6. Safety limits and rated values
Rotors have maximum RPM and sometimes maximum RCF ratings. Exceeding either can damage the rotor and risk failure. Enter rated limits to trigger warnings. Always confirm limits for temperature, tube type, and corrosion history, because ratings can be reduced by wear or chemicals.
7. Using the results for reproducible protocols
Save the computed RPM, radii, and RCF values to document a protocol. Record whether RCF is quoted at average radius or at maximum radius. For multi-lab work, sharing RCF rather than RPM improves comparability across different rotor geometries and centrifuge models.
FAQs
1) Should I enter average radius or min and max radius?
Use min and max when tube length is significant. The calculator shows RCF at both ends and at the average. If you only have one value from a manual, enter it as the average radius.
2) Why does RCF change so much for the same RPM?
RCF is proportional to radius and to RPM squared. Small RPM changes cause large g-force changes. Also, the sample experiences different radii along the tube, so the outer end always sees higher RCF.
3) Which radius should I use for protocols?
Many protocols quote RCF at the sample position or at maximum radius. Match what your rotor manual specifies. When sharing methods, include the radius value so others can reproduce the same force on different rotors.
4) Can I compare two rotors using tip speed?
Yes. Tip speed depends on radius and RPM, and it relates to shear and heating risk.
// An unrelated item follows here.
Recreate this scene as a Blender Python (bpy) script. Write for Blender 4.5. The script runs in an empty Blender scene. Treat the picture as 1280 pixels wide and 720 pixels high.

Two rotors may deliver the same RCF but different tip speeds, so tip speed is a helpful secondary comparison.
5) What if my rotor has a rated maximum RPM but no rated RCF?
Enter the rated RPM and let the calculator estimate RCF at your radii. Use that as a planning limit, but still follow the manufacturer’s tables for temperature, tube type, and allowable load.
6) Do I need to account for temperature or viscosity here?
This calculator focuses on kinematics and g-force from geometry and speed. Temperature, viscosity, and density affect separation efficiency and run time, not the basic RCF conversion. Use your protocol or rotor guide to adjust time and conditions.